Petropavlovsk share price tanks 15 per cent on rights issue to pay bonds
Shares in Russia-focused gold mining company Petropavlovsk plummeted 15 per cent yesterday on news the indebted miner was seeking a rights issue to placate its senior lender banks and bond holders.
A decline in the price of gold in recent years has hit the London-listed miner, which had net debt of $924m (£568m) as of June this year.
Yesterday, Petropavlovsk said the “current market and geopolitical environment” had hit its aim to achieve full repayment of its existing bonds upon maturity.
Petropavlovsk said it would seek to refinance $310.5m of convertible bonds due in February 2015, and has had “detailed discussions” with bondholders on its proposals.
Petropavlovsk also said its senior lenders, Russian banks Sberbank and VTB, had made clear they wanted a refinancing agreed “as soon as possible”.
The banks had indicated, however, to Petropavlovsk that they would be willing to relax covenants on loans due at the end of this year as a refinancing proceeds.
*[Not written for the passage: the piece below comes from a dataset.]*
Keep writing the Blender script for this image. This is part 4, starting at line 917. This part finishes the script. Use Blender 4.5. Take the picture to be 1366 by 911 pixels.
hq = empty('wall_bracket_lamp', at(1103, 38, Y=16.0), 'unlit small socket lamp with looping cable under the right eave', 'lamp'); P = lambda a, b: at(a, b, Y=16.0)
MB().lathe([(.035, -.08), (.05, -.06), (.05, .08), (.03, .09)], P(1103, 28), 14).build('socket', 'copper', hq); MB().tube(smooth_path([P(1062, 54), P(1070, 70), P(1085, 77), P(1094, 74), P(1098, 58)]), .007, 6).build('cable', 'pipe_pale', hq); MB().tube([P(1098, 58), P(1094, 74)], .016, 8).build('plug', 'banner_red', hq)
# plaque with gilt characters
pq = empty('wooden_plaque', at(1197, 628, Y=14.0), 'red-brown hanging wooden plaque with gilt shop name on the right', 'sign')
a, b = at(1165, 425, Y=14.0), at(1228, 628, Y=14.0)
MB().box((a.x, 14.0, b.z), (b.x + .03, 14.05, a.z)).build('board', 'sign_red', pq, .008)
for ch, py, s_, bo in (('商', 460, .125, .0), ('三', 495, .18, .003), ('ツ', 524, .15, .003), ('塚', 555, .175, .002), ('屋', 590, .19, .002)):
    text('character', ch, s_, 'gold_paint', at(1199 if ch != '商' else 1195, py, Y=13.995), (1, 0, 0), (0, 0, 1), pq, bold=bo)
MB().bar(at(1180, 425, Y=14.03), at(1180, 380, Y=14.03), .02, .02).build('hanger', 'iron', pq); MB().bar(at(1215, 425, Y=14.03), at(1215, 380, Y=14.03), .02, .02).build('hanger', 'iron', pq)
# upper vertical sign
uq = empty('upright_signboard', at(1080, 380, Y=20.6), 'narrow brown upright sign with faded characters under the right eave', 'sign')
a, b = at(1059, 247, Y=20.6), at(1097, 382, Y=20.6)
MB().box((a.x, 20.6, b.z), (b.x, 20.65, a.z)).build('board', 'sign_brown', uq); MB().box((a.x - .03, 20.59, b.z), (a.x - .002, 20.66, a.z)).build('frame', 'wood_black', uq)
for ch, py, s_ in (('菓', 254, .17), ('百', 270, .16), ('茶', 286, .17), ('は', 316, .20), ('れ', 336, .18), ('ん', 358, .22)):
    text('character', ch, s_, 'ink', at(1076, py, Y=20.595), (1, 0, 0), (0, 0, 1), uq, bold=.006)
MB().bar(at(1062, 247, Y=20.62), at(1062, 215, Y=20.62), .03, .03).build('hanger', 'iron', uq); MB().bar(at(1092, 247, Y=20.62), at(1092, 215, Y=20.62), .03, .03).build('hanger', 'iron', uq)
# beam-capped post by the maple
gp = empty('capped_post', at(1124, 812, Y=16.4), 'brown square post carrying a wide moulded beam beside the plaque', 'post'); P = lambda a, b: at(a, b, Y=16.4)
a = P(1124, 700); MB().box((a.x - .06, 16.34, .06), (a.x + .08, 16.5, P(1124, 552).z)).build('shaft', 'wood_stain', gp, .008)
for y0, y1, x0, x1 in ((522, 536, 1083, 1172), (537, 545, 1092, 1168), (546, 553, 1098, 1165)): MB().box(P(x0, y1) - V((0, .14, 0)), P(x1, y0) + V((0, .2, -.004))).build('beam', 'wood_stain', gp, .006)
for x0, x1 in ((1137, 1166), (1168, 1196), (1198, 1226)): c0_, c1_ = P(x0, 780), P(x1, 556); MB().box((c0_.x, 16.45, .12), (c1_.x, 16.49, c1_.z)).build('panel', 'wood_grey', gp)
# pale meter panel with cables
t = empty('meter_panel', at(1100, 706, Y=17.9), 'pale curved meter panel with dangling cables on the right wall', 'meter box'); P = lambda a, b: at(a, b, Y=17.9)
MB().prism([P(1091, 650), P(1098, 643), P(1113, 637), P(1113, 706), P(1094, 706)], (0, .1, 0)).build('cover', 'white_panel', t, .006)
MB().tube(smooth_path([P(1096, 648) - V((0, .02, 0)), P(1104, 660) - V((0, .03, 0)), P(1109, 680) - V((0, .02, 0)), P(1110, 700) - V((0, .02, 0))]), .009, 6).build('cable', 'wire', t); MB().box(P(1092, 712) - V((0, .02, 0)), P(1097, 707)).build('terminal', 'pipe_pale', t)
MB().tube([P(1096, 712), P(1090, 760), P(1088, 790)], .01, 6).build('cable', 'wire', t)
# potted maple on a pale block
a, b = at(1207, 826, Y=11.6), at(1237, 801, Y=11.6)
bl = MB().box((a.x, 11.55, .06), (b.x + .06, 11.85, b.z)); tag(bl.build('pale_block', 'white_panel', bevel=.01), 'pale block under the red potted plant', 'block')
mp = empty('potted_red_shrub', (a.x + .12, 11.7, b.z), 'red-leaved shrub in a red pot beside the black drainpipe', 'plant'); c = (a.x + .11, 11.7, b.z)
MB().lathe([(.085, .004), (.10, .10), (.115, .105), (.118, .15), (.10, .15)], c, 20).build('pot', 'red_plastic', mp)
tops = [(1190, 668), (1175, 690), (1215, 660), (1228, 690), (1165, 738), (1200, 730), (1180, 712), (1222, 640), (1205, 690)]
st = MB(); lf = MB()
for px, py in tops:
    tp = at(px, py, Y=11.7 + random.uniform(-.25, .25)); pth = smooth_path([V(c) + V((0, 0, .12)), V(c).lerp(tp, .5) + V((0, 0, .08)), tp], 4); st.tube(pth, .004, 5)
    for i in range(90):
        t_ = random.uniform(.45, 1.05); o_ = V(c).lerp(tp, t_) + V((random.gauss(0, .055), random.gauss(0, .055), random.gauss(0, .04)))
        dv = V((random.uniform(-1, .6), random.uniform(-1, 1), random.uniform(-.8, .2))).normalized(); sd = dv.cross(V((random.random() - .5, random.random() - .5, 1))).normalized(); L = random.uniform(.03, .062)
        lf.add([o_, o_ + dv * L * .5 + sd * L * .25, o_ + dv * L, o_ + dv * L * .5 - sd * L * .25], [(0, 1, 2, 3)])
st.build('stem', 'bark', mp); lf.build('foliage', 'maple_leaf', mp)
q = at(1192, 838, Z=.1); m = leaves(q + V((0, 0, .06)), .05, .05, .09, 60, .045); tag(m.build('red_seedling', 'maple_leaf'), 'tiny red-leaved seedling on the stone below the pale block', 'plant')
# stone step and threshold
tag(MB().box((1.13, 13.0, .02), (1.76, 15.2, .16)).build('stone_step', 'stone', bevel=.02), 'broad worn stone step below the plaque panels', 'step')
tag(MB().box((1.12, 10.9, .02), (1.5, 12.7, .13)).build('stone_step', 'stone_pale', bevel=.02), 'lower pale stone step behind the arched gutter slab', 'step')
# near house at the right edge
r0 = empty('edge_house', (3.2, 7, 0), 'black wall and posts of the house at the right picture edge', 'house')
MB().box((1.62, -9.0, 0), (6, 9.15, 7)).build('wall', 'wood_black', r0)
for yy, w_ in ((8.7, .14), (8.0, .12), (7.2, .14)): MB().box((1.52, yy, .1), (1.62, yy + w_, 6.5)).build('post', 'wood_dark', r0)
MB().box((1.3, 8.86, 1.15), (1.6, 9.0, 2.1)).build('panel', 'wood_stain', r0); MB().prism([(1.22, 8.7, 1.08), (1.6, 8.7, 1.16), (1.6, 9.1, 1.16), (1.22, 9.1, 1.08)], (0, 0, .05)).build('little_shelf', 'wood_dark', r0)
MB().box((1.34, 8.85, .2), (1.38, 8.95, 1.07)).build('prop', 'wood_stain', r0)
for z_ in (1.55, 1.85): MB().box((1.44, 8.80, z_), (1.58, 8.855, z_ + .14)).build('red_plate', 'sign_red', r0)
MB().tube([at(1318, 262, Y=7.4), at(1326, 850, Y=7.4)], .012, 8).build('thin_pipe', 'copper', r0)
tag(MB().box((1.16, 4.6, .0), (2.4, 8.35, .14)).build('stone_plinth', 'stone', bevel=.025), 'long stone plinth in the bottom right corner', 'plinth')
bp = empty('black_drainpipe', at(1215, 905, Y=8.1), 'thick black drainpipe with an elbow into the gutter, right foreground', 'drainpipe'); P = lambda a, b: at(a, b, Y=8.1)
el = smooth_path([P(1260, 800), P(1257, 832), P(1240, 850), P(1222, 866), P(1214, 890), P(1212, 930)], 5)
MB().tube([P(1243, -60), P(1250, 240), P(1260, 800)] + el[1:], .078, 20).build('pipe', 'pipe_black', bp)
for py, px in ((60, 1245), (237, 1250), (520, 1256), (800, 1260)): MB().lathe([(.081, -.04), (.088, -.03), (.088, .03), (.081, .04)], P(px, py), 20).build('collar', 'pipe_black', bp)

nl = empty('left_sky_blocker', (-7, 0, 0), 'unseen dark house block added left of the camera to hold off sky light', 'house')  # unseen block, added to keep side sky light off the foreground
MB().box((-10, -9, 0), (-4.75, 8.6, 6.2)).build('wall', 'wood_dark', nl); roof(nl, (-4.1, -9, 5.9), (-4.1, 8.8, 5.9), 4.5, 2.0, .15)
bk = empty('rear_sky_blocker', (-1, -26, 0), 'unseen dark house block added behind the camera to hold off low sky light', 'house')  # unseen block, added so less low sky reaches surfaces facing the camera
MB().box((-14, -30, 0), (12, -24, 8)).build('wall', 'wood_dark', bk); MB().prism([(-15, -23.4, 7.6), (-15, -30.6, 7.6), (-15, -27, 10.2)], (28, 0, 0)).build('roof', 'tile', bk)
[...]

Canaccord Genuity analysts said: “Management has to chart a difficult course between raising sufficient funds to reduce the debt level to something manageable without diluting shareholders too much.”
Concerns on investments in Russia have risen this year as political relations have soured with the west, but Petropavlovsk stressed it had not been directly affected by either sanctions on Russia or the Ukraine conflict, with the mining company’s main operations in the Amur region in eastern Russia.
Petropavlovsk has a five-year plan in place to achieve repayment of its total debt by 2019.